Emerging Leaders: Four ways to advance your career

Business, Column and advice,
June 16, 2014 | 5:44 pm

What are those gaps between expectation and performance, and how can women overcome them to advance their careers?

That is the question I put to Kieth Cockrell, divestiture executive with Bank of America, when we spoke about the steps women can take to advance and become business leaders.

1. Great performance is “hormone blind”

“When I’m thinking about filling a key role in the organization,” Cockrell explains, “I don’t really see differences between men and women. For me, it comes down to great performance. That’s just table stakes.

“There are plenty of people who do good work. What I’m looking for is superior results and a commitment to doing exceptional work.”

2. Performance without relationships goes nowhere

For those wanting to transition from individual performer to leader, Cockrell relates his own realization of just how much more can be achieved through rallying a team.

“There’s so much more that an army of people can do versus what I could do alone,” he says.

But how will you know when it’s time to transition from performer to leader? According to Cockrell, it’s a personal evolution every leader comes to on his or her own time.

“Eventually you realize that you don’t have all the answers. There are other people who have different perspectives, experiences and intelligence,” he says.

“Over time, I have learned to listen a little more versus always thinking that I had the right answers.”

Even leaders need to stay grounded with a core group of intense, strong and powerful connections.

“I’m a big believer that you have to work hard and perform, but you also have to develop relationships. Performance plus relationships lead to advancement,” Cockrell explained.

3. Stay in your sweet spot

Trust in oneself, according to Cockrell, is a universal trait, and one particularly inherent in future leaders.

“A lot of people focus on the feedback that they’ve received on the things that they need to do to be better,” he says. “I encourage you to listen to that feedback but also know who you are and the things that make you special.”

Cockrell refers to this innate self-confidence — while still being open-minded to performance feedback — as the leadership sweet spot.

And once you find it, Cockrell insists, own it: “Do your best to stay in your leadership sweet spot because it’s not work.
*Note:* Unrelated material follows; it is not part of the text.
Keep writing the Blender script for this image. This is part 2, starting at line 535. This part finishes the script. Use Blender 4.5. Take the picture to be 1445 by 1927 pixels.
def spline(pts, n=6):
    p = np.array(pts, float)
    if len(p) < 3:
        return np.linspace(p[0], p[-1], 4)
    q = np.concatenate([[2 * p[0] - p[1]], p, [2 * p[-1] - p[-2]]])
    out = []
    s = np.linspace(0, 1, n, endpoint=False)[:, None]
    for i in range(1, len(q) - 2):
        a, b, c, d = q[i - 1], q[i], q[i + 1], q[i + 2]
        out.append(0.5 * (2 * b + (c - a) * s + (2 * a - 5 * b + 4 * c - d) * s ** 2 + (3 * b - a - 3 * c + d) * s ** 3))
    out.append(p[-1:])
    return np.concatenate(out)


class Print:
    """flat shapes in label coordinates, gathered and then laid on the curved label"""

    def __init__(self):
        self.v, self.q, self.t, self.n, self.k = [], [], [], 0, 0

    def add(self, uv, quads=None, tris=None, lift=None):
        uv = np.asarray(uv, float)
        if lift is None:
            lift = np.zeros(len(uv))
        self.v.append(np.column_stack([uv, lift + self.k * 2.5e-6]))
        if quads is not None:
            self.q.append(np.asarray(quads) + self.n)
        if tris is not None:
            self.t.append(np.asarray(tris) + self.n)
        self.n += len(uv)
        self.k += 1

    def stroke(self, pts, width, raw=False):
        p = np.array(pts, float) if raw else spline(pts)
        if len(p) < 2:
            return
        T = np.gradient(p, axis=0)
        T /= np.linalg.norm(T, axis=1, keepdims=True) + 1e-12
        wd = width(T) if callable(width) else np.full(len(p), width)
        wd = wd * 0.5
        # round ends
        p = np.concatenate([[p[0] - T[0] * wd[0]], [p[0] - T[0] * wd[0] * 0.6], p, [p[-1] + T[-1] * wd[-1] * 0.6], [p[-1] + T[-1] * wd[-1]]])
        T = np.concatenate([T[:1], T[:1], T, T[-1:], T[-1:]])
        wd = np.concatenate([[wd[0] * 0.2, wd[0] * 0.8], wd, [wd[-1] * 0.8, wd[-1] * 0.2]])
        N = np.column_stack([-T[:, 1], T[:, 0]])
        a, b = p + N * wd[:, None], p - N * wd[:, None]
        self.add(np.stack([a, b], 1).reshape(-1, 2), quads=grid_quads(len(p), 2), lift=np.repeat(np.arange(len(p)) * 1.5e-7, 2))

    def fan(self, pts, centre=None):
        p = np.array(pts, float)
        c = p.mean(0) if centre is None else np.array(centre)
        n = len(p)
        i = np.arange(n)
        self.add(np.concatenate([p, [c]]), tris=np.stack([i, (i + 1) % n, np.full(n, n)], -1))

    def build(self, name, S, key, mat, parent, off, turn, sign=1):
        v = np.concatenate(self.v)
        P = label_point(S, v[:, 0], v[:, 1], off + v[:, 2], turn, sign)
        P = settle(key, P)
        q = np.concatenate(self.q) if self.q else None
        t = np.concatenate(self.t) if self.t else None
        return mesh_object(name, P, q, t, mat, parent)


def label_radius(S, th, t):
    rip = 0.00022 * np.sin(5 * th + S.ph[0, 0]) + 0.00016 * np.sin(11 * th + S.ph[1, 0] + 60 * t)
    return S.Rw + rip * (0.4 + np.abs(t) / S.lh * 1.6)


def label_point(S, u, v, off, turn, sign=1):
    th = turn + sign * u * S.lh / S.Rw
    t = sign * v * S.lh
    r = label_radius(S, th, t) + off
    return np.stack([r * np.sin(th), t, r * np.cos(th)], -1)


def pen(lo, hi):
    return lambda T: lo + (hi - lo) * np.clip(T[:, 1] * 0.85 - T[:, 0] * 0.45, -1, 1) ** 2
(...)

It just comes very naturally and you have the opportunity to be impactful.”

4. Articulate your interests

Cockrell suggests that women shouldn’t be shy about letting current leadership know of their further ambitions.

“If there’s one piece of advice that I would give, in general, it is to not allow people, including your boss, to assume what’s in your best interest,” he says. “If anything, it’s your obligation to ensure that the people who are in your direct chain of command have an understanding of what your interests really are, your willingness to relocate and your readiness to take on greater responsibilities.

“You may not be able to articulate exactly what you want, but make sure that people don’t make assumptions about what the best career choices are for you.”